Design of Skiplist Based Key-Value Store on Non-Volatile Memory

Abstract

Non-volatile Memory is promising to persistent data storage, which has outstanding advantages against traditional storage devices such as HDD and SSD. One of its hugest advantages is its DRAM-like read latency and micro second level write latency, which is several hundred times faster than the original block device. However, one of the issues on using non-volatile memory as storage device is designing a suitable indexing system for data stores there, in which the characteristics of non-volatile memory can be able to make full use of. The state of the art indexing systems of non-volatile key-value stores are usually based on B+-tree or its variant, which are originally designed for mechanic hard disk and volatile memory. The semantics of B+-tree requires inside data being sorted and frequent split and merge for keeping its balance. However, both of sorting and splitting will cause extra write to non-volatile memory, which will downgrade the performance. As a result, B+-tree and its variant may not be naturally suitable for non-volatile memory.
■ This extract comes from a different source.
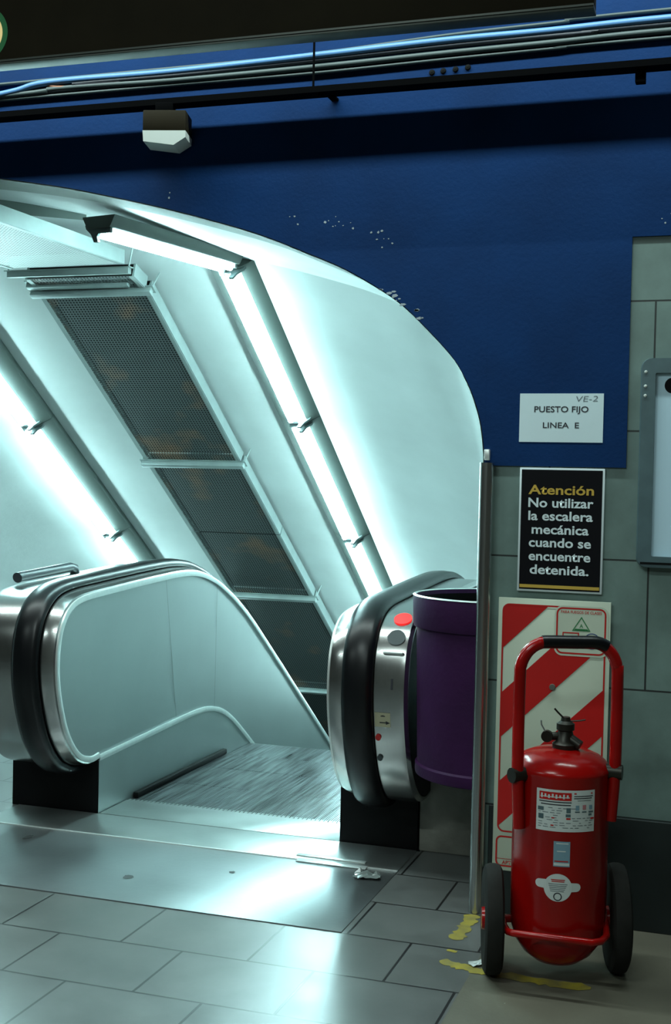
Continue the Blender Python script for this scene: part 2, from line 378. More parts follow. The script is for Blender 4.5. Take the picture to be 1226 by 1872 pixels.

In this paper, we proposed a skiplist based indexing system for non-volatile memory key-value store(NV-Skiplist), which can take fully use of the features of both the non-volatile memory and DRAM. NV-Skiplist constructs its bottom layer in the non-volatile memory for data persistence and supporting range scan, it also builds its upper layers in the DRAM to retain fast index searching and prevent large consistent overhead. We also introduced a multi-ranged variant to increase the search performance. We evaluate the performance of NV-Skiplist on a non-volatile memory emulator with a server that has Intel Xeon E5-2620 v2 processor. The experimental results show that our design outperforms the original tree-based non-volatile key-value store on both insertion and search performance by both 27% and 12% in each case.